A água passa da chaleira para o yuzamashi, onde arefece, pois é preceito fazer-se chá com água que ferveu, mas já não ferve; prepara-se depois no bule a infusão, que é oferecido aos hóspedes nas pequeninas taças de fina porcelana.
Eis a prática e eis a pequena oferta, actos da vida íntima não poucas vezes repetidos durante cada dia, desde pela manhã até à noite. Poderiam julgar-se sem méritos que valessem do estranho um instante de atenção e um comentário; mas não sucede assim. Para alegria dos olhos, a simples preparação do chá imprime um relevo delicioso à graciosidade inata da musumé, na atitude que lhe é mais habitual, de joelhos sobre a esteira, junto do seu braseiro.
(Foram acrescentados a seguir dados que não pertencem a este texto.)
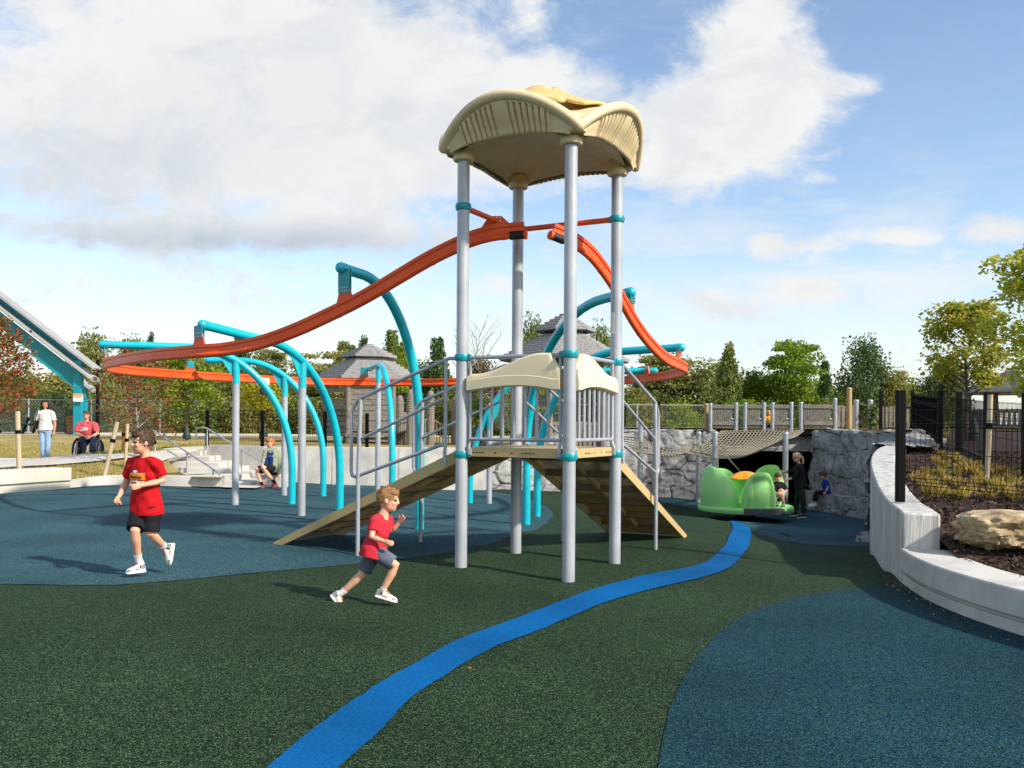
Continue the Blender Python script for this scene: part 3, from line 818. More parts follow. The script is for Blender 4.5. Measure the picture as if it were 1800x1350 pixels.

A mímica é impressiva, única: privilégio daquela figurinha meiga e ondulante e daquela buliçosa mão, de finíssimos contornos, da japonesa, que é, em suma, a Eva mais gentilmente pueril, mais cativantemente quimérica, mais feminina enfim, de todas as Evas deste mundo. Parece certo que jamais o japonês, que ignora o beijo, haja pousado a boca naquela mão que exibe esplendores de graça para servir-lhe o chá; o forasteiro, em intimidade serena, pode ensaiar o galanteio se a fantasia o tenta; e então verá talvez que a mãozita da musumé, reconhecida ao afago, se aconchega de encontro aos lábios, se demora, como uma rola dócil golosa de carinhos.